– Mardi 28 juin 2022
Céline Hervieu, secrétaire nationale à l'Enfance, la Famille et la Parentalité
La Une du journal Libération aujourd’hui, mardi 28 juin, nous alerte collectivement de nouveau sur une situation qui est bien connue par les professionnels et les élus locaux en charge de la petite enfance : les difficultés majeures rencontrées par ce secteur professionnel et la souffrance des personnels face aux situations quotidiennes qu’ils et elles rencontrent.
L’accueil de la petite enfance doit être à l’image de la société que nous voulons ; c’est à dire une société accueillante et bienveillante pour nos enfants, et qui tourne le dos à l’assignation historique des femmes aux tâches domestiques. C’est un enjeu fondamental dans la lutte contre les inégalités. Nous devons fournir l’effort nécessaire pour garantir un accueil de qualité, qui permette à toutes les familles, et en particulier les plus modestes, d’avoir accès à un mode de garde exercé par des professionnels qualifiés, et fiers d’exercer leur métier.
L’accueil collectif est certes minoritaire en France parmi la diversité des modes de garde existants, mais il reste un élément-clé du service public de la petite enfance dans de nombreuses collectivités. C’est un modèle plébiscité par les parents et dont nombre d’études ont démontré son effet bénéfique sur le développement de l’enfant. C’est aussi un mode de garde accessible à tous, quels que soient les revenus des parents. Or les crèches traversent depuis de nombreuses années une crise sans précédent, qui s’est amplifiée durant la crise sanitaire et dont nous ressentons aujourd’hui les profondes séquelles. Les zones urbaines sont le plus touchées mais tous les départements sont concernés !
Les professionnels de la petite enfance alertent depuis des années sur leur situation continuellement dégradée : La pénurie de personnels conduisant à des sous-effectifs chroniques, qui épuisent les équipes en place. Cette situation de sous-effectif participe à rendre les conditions de travail encore plus difficiles qu’elles ne le sont déjà structurellement. Nombres de professionnels doivent réaliser des heures supplémentaires qui ne sont pas toujours prises en compte. Le traitement dévalorisant de ces professions s’amplifie alors même qu’elles (ce sont à 98% des femmes) occupent un rôle fondamental pour les enfants comme pour leurs parents. Les professionnels de la petite enfance sont formés à l’accompagnement de l’enfant, ce sont des experts du développement : ils et elles doivent être reconnus et valorisés en tant que tels !
La situation est connue et malgré tout, aucune réponse n’a encore permis de répondre clairement et nationalement à ses enjeux.

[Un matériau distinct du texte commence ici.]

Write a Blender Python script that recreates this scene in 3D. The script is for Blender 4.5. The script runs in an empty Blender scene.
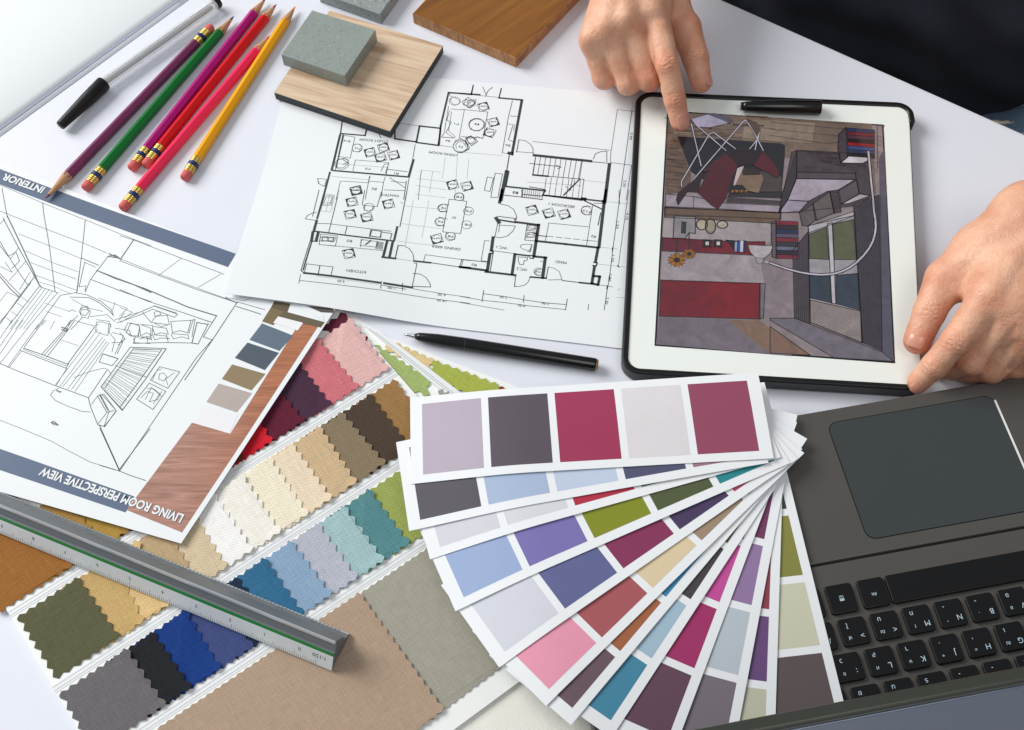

La réforme de la PSU, qui vise à définir les modalités de financement à l’heure des structures d’accueil, reste un défi et doit être mieux accompagnée pour en limiter les effets négatifs.
De plus, la réforme du précédent gouvernement, malgré des objectifs louables, n’a fait qu’empirer les conditions de travail des professionnels : par l’augmentation des ratios d’encadrement et en dépit de la revalorisation des métiers dans le secteur. Le passage en catégorie B des auxiliaires n’est pas suffisant pour attirer de jeunes professionnels vers ces métiers et complexifie par ailleurs les recrutements par l’instauration d’un concours à l’entrée. La création d’un comité de filière, en urgence et toute fin de quinquennat, semble comme un aveu d’échec et un manque de considération pour le secteur.
Le Parti Socialiste exprime de nouveau tout son soutien aux professionnels de la petite enfance et formule plusieurs propositions à l’attention des pouvoirs publics pour répondre à leur demande.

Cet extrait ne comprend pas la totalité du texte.